##### RECORDED DATA #####
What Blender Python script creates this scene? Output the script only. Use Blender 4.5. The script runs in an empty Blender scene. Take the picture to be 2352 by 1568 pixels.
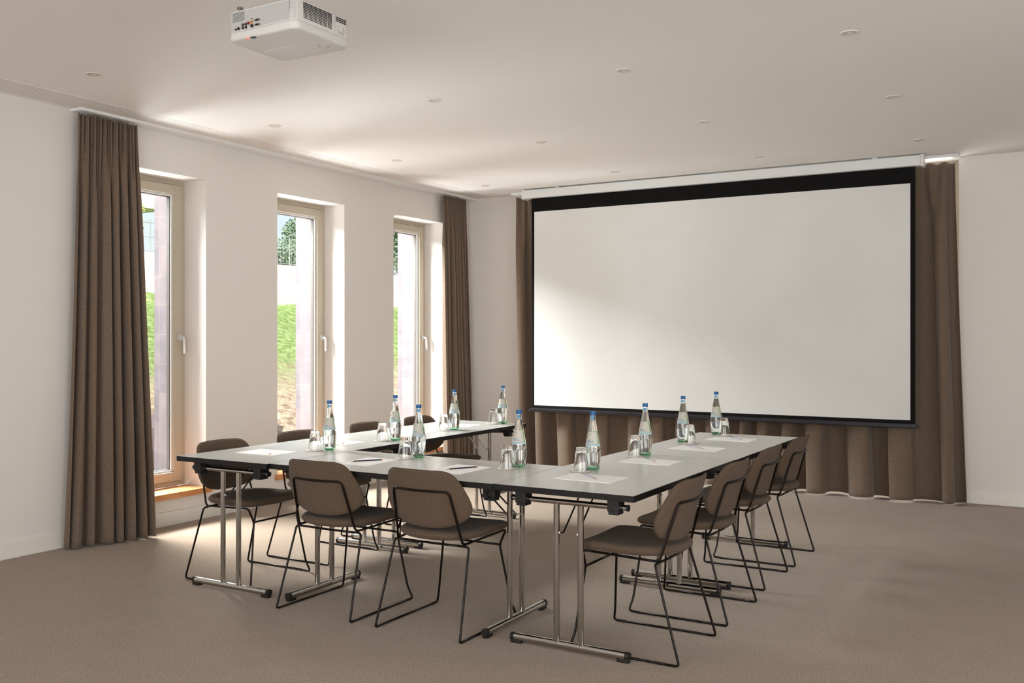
import bpy, bmesh, math, random
from math import sin, cos, pi, radians, sqrt, atan2
from mathutils import Vector, Matrix

random.seed(7)
scene = bpy.context.scene
COL = scene.collection

# ---------------------------------------------------------------- camera
F_PX, W_PX, H_PX = 2197.35, 2352, 1568
YAW = -0.5299
cam_d = bpy.data.cameras.new('camera')
cam_d.sensor_fit = 'HORIZONTAL'
cam_d.sensor_width = 36.0
cam_d.lens = 36.0 * F_PX / W_PX
cam_d.shift_y = (776.34 - H_PX / 2) / W_PX
cam_d.clip_start = 0.05
cam_d.clip_end = 300
cam = bpy.data.objects.new('camera', cam_d)
COL.objects.link(cam)
cam.location = (0, 0, 1.4105)
cam.rotation_euler = (pi / 2, 0, -YAW)
scene.camera = cam

# ---------------------------------------------------------------- world, sun, daylight, fill lamps, exposure
world = bpy.data.worlds.new('world')
scene.world = world
world.use_nodes = True
wn = world.node_tree
wn.nodes.clear()
w_out = wn.nodes.new('ShaderNodeOutputWorld')
w_bg = wn.nodes.new('ShaderNodeBackground')
w_sky = wn.nodes.new('ShaderNodeTexSky')
w_sky.sky_type = 'NISHITA'
w_sky.sun_disc = False
w_sky.sun_elevation = radians(48)
w_sky.sun_rotation = radians(120)
w_sky.air_density = 1.0
w_sky.dust_density = 3.0
w_mix = wn.nodes.new('ShaderNodeMixRGB')
w_mix.blend_type = 'MIX'
w_mix.inputs['Fac'].default_value = 0.5
w_mix.inputs['Color2'].default_value = (3.4, 3.5, 3.7, 1)
wn.links.new(w_sky.outputs[0], w_mix.inputs['Color1'])
wn.links.new(w_mix.outputs[0], w_bg.inputs['Color'])
w_bg.inputs['Strength'].default_value = 0.13
wn.links.new(w_bg.outputs[0], w_out.inputs['Surface'])

sun_d = bpy.data.lights.new('sun', 'SUN')
sun_d.energy = 5.0
sun_d.angle = radians(1.5)
sun_d.color = (1.0, 0.95, 0.87)
sun = bpy.data.objects.new('sun', sun_d)
COL.objects.link(sun)
sun.location = (10, -14, 20)
sun.rotation_euler = Vector((-0.45, 0.60, -0.75)).to_track_quat('-Z', 'Y').to_euler()


def area(name, loc, direction, sx, sy, power, color=(1, 1, 1), portal=False, spread=180):
    d = bpy.data.lights.new(name, 'AREA')
    d.shape = 'RECTANGLE'
    d.size = sx
    d.size_y = sy
    d.energy = power
    d.color = color
    d.spread = radians(spread)
    if portal:
        d.cycles.is_portal = True
    o = bpy.data.objects.new(name, d)
    COL.objects.link(o)
    o.location = loc
    o.rotation_euler = Vector(direction).to_track_quat('-Z', 'Y').to_euler()
    return o


# daylight through the room's own glazing: three slot windows (portals to the sky),
# the covered window in the screen wall; then unseen fill lamps added behind and right of the camera
for yc in (4.84, 6.49, 8.115):
    area('window_daylight', (-6.60, yc, 1.46), (1, 0, 0), 0.9, 2.4, 1, portal=True)
area('window_daylight', (-2.95, 9.32, 1.49), (0, -1, 0), 4.15, 2.9, 70, (1.0, 0.99, 0.97))
area('rear_fill_lamp', (-0.6, -2.9, 1.5), (0, 1, 0.22), 6.6, 2.3, 122, (0.95, 0.975, 1.0))
area('side_fill_lamp', (3.3, 2.6, 1.5), (-1, 0.25, 0.25), 4.5, 2.2, 55, (0.95, 0.975, 1.0))

# unseen lamps added above the hillside to boost skylight, lighting the window reveals from above and from the left
for yc in (4.84, 6.49, 8.115):
    area('sky_fill_lamp', (-9.0, yc - 0.9, 4.2), (2.8, 0.7, -2.3), 1.7, 1.5, 240, (0.95, 0.975, 1.0), spread=105)
    # hidden lamps added low outside the windows to brighten the ceiling like ground bounce
    area('ground_bounce_fill', (-8.1, yc - 0.1, -0.25), (1.6, 0.0, 2.2), 1.0, 0.9, 46, (0.95, 0.975, 1.0), spread=150)

scene.view_settings.view_transform = 'Standard'
scene.view_settings.look = 'None'
scene.view_settings.gamma = 1.0
scene.view_settings.use_curve_mapping = False
scene.view_settings.exposure = 1.10

# ---------------------------------------------------------------- helpers


def lin(c):
    return tuple(((v / 255) / 12.92 if v / 255 <= 0.04045 else ((v / 255 + 0.055) / 1.055) ** 2.4) for v in c) + (1,)


def mat(name, rgb, rough=0.6, metal=0.0, trans=0.0, ior=1.45, coat=0.0, spec=None):
    m = bpy.data.materials.new(name)
    m.use_nodes = True
    b = m.node_tree.nodes['Principled BSDF']
    b.inputs['Base Color'].default_value = lin(rgb)
    b.inputs['Roughness'].default_value = rough
    b.inputs['Metallic'].default_value = metal
    b.inputs['Transmission Weight'].default_value = trans
    b.inputs['IOR'].default_value = ior
    b.inputs['Coat Weight'].default_value = coat
    if spec is not None:
        b.inputs['Specular IOR Level'].default_value = spec
    return m


def bsdf(m):
    return m.node_tree.nodes['Principled BSDF']


def noise_col(m, scale, c1, c2, detail=4, stretch=(1, 1, 1), lo=0.35, hi=0.65, bump=0.0, dist=0.001, bscale=None):
    nt = m.node_tree
    tc = nt.nodes.new('ShaderNodeTexCoord')
    mp = nt.nodes.new('ShaderNodeMapping')
    mp.inputs['Scale'].default_value = stretch
    nt.links.new(tc.outputs['Object'], mp.inputs['Vector'])
    n = nt.nodes.new('ShaderNodeTexNoise')
    n.inputs['Scale'].default_value = scale
    n.inputs['Detail'].default_value = detail
    nt.links.new(mp.outputs[0], n.inputs['Vector'])
    r = nt.nodes.new('ShaderNodeValToRGB')
    r.color_ramp.elements[0].position = lo
    r.color_ramp.elements[0].color = lin(c1)
    r.color_ramp.elements[1].position = hi
    r.color_ramp.elements[1].color = lin(c2)
    nt.links.new(n.outputs['Fac'], r.inputs[0])
    nt.links.new(r.outputs[0], bsdf(m).inputs['Base Color'])
    if bump:
        b = nt.nodes.new('ShaderNodeBump')
        b.inputs['Strength'].default_value = bump
        b.inputs['Distance'].default_value = dist
        if bscale:
            n2 = nt.nodes.new('ShaderNodeTexNoise')
            n2.inputs['Scale'].default_value = bscale
            n2.inputs['Detail'].default_value = 3
            nt.links.new(mp.outputs[0], n2.inputs['Vector'])
            nt.links.new(n2.outputs['Fac'], b.inputs['Height'])
        else:
            nt.links.new(n.outputs['Fac'], b.inputs['Height'])
        nt.links.new(b.outputs[0], bsdf(m).inputs['Normal'])
    return m, mp, n, r


def link_bm(name, bm, m, parent=None, smooth=False, autosmooth=None):
    bmesh.ops.recalc_face_normals(bm, faces=bm.faces)
    me = bpy.data.meshes.new(name)
    bm.to_mesh(me)
    bm.free()
    ms = m if isinstance(m, (list, tuple)) else [m]
    for x in ms:
        me.materials.append(x)
    if smooth:
        for p in me.polygons:
            p.use_smooth = True
        if autosmooth is not None:
            me.set_sharp_from_angle(angle=radians(autosmooth))
    o = bpy.data.objects.new(name, me)
    COL.objects.link(o)
    if parent:
        o.parent = parent
    return o


def box(bm, x0, x1, y0, y1, z0, z1, bev=0.0, mi=0):
    vs = [bm.verts.new(v) for v in ((x0, y0, z0), (x1, y0, z0), (x1, y1, z0), (x0, y1, z0),
                                    (x0, y0, z1), (x1, y0, z1), (x1, y1, z1), (x0, y1, z1))]
    fs = [bm.faces.new([vs[i] for i in q]) for q in ((3, 2, 1, 0), (4, 5, 6, 7), (0, 1, 5, 4), (1, 2, 6, 5), (2, 3, 7, 6), (3, 0, 4, 7))]
    for f in fs:
        f.material_index = mi
    if bev:
        es = list({e for f in fs for e in f.edges})
        r = bmesh.ops.bevel(bm, geom=es, offset=bev, segments=2, profile=0.6, affect='EDGES')
        for f in r['faces']:
            f.material_index = mi
    return vs


def ring_frame(p, t, up):
    t = t.normalized()
    u = up - t * up.dot(t)
    if u.length < 1e-6:
        u = t.orthogonal()
    u.normalize()
    return u, t.cross(u)


def tube(bm, pts, r, seg=8, cap=True, radii=None, mi=0):
    pts = [Vector(p) for p in pts]
    n = len(pts)
    up = Vector((0, 0, 1))
    t0 = (pts[1] - pts[0]).normalized()
    if abs(t0.dot(up)) > 0.9:
        up = Vector((1, 0, 0))
    rings = []
    for i, p in enumerate(pts):
        t = (pts[min(i + 1, n - 1)] - pts[max(i - 1, 0)]).normalized()
        u, v = ring_frame(p, t, up)
        up = u
        rr = radii[i] if radii else r
        rings.append([bm.verts.new(p + (u * cos(2 * pi * k / seg) + v * sin(2 * pi * k / seg)) * rr) for k in range(seg)])
    for a, b in zip(rings, rings[1:]):
        for k in range(seg):
            f = bm.faces.new((a[k], a[(k + 1) % seg], b[(k + 1) % seg], b[k]))
            f.material_index = mi
    if cap:
        bm.faces.new(rings[0][::-1]).material_index = mi
        bm.faces.new(rings[-1]).material_index = mi


def fillet(pts, r, n=5):
    pts = [Vector(p) for p in pts]
    out = [pts[0]]
    for i in range(1, len(pts) - 1):
        a, b, c = pts[i - 1], pts[i], pts[i + 1]
        d1, d2 = (a - b), (c - b)
        rr = min(r, d1.length * 0.45, d2.length * 0.45)
        p, q = b + d1.normalized() * rr, b + d2.normalized() * rr
        for k in range(n + 1):
            s = k / n
            out.append(p * (1 - s) ** 2 + b * 2 * s * (1 - s) + q * s * s)
    out.append(pts[-1])
    return out


def lathe(bm, prof, seg=32, cx=0, cy=0, mi=0, close=False):
    rings = []
    for r, z in prof:
        if r < 1e-6:
            rings.append([bm.verts.new((cx, cy, z))])
        else:
            rings.append([bm.verts.new((cx + r * cos(2 * pi * k / seg), cy + r * sin(2 * pi * k / seg), z)) for k in range(seg)])
    if close:
        rings.append(rings[0])
    for a, b in zip(rings, rings[1:]):
        for k in range(seg):
            k2 = (k + 1) % seg
            if len(a) == 1 and len(b) == 1:
                continue
            if len(a) == 1:
                f = bm.faces.new((a[0], b[k2], b[k]))
            elif len(b) == 1:
                f = bm.faces.new((a[k], a[k2], b[0]))
            else:
                f = bm.faces.new((a[k], a[k2], b[k2], b[k]))
            f.material_index = mi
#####
JOB: Transcribe the opening line of the listing above, please, and every line after it through the line with "COL = scene.collection", word for word, without pictures.

THE REPLY:
What Blender Python script creates this scene? Output the script only. Use Blender 4.5. The script runs in an empty Blender scene. Take the picture to be 2352 by 1568 pixels.
import bpy, bmesh, math, random
from math import sin, cos, pi, radians, sqrt, atan2
from mathutils import Vector, Matrix

random.seed(7)
scene = bpy.context.scene
COL = scene.collection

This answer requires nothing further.